Le plaidoyer d’Amanda Simard pour la revalorisation de l’immersion française
TORONTO – La députée de Glengarry-Prescott-Russell, qui signait une tribune ce mercredi dans le Toronto Star, planche depuis plusieurs mois sur le dossier de l’apprentissage dans les écoles d’immersion française. Le résultat de consultations qu’elle a entamées pourrait déboucher sur des propositions, voire un projet de loi à Queen’s Park au cours des prochains mois.
« Ça prend une réforme, car c’est un problème de longue date qui empêche les jeunes de devenir bilingue », tranche tout net la députée de Glengarry-Prescott-Russell au micro d’ONFR+. Elle pointe du doigt la Loi sur l’éducation, réformée en 1976 et dont le cadre aujourd’hui apparaît désuet.
« On ne peut pas continuer à enlever aux élèves anglophones des opportunités quand on vit dans un pays si riche en culture », estime l’élue libérale, regrettant que l’immersion suscite une attention négative en Ontario.
Et de s’en prendre au manque d’action du gouvernement dans ce dossier. « Le besoin est criant à travers le Canada. Le gouvernement fédéral a mis 180 millions de dollars de côté pour ça, mais c’est aux provinces de s’assurer que nos enfants ont la meilleure éducation possible. »

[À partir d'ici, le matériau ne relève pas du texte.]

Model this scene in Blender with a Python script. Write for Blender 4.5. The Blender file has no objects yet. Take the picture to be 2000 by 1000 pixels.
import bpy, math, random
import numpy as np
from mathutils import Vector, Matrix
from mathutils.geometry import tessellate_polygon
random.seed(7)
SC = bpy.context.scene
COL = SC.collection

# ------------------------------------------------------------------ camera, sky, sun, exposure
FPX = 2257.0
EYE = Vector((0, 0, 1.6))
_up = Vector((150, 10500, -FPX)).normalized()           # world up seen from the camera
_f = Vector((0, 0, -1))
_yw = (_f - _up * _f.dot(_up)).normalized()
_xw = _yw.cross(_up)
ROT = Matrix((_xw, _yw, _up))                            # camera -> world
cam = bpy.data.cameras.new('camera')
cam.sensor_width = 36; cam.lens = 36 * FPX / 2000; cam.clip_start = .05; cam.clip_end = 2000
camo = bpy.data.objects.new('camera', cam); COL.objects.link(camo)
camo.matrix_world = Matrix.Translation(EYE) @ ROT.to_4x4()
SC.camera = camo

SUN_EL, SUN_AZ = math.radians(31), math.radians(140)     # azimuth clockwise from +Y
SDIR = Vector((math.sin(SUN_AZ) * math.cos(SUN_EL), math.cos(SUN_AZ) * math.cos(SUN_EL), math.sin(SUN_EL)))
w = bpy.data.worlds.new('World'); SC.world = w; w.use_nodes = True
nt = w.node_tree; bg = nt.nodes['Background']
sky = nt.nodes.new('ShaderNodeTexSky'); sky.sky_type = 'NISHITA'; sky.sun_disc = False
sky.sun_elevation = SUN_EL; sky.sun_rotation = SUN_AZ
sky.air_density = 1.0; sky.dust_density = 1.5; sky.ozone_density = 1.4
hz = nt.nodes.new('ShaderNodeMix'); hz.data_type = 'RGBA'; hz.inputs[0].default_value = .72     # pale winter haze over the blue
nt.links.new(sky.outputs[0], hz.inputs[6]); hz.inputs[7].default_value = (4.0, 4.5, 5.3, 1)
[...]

« Plus on aura d’anglophones capables de parler en français, plus cela renforcera notre francophonie », ajoute celle qui mène des consultations auprès des parents d’enfants anglophones pour identifier les lacunes et faire émerger des propositions. « On doit investir et faire quelque chose car le statu quo ne peut plus durer. »
Un système d’éducation « discrétionnaire »
Elle décrit un système « discrétionnaire » dans lequel les élèves subissent le hasard des coupes dans les conseils scolaires, suivant la région où ils résident.
« Suivant le secteur, on n’a pas les mêmes choix. La législation de notre province n’accorde toujours pas aux parents le droit à l’immersion française. Mais les élèves veulent apprendre le français. Ils ne demandent que ça et on leur qu’il n’y a pas de place. On délaisse les programmes d’immersion, comme si c’était un extra, la cerise sur le sunday. Il faut que ça change. »
Selon elle, cette situation a un impact direct sur l’accès mais aussi la qualité des programmes existants. Il faut former plus d’enseignants pour faire monter en gamme la qualité générale de l’enseignement. « Former de la main-d’œuvre est essentiel », dit-elle. « Ça ne se fera pas du jour au lendemain mais il faut commencer à travailler là-dessus. On ne peut avoir un système à deux vitesses avec d’un côté des élèves nantis dans le privé et de l’autre des élèves dans les écoles publiques qui ne peuvent pas accéder à cette éducation. »
À la suite de plusieurs consultations et de la publication du rapport du Groupe de travail sur la pénurie de personnel enseignant dans le système d’éducation en langue française, l’Ontario s’est engagé en juin dernier à investir 12 millions de dollars sur quatre ans dans le recrutement et la formation d’enseignants en français, notamment dans les programmes de langue seconde.
250 000 élèves inscrits en immersion en Ontario
Confrontée à une croissance du nombre d’élèves et à une diminution du nombre d’enseignants de langue française, la province escompte que son plan aura des « effets positifs » sur les programmes de français langue seconde.
Plus d’un million d’étudiants suivent des cours de français langue seconde, dont le quart en programme d’immersion. Les inscriptions en immersion augmentent depuis près de 15 ans, d’environ 5 % par an.
La pénurie que subit la province s’étend à tout le Canada. Une étude de l’Association canadienne des professionnels de l’immersion (ACPI) et l’Association canadienne des professeurs de langues secondes (ACPLS), publiée en novembre, avance que 42 % des écoles offrant un programme en immersion française sont en situation de pénurie de personnel. Cela représente entre 1 000 et 1 400 enseignants équivalent temps plein au pays.
Cette même étude rapporte que 36 % des écoles seraient affectées par la pénurie d’enseignants en français langue seconde. Ce sont entre 7 000 et 8 000 équivalents temps plein qui manquent donc à l’appel.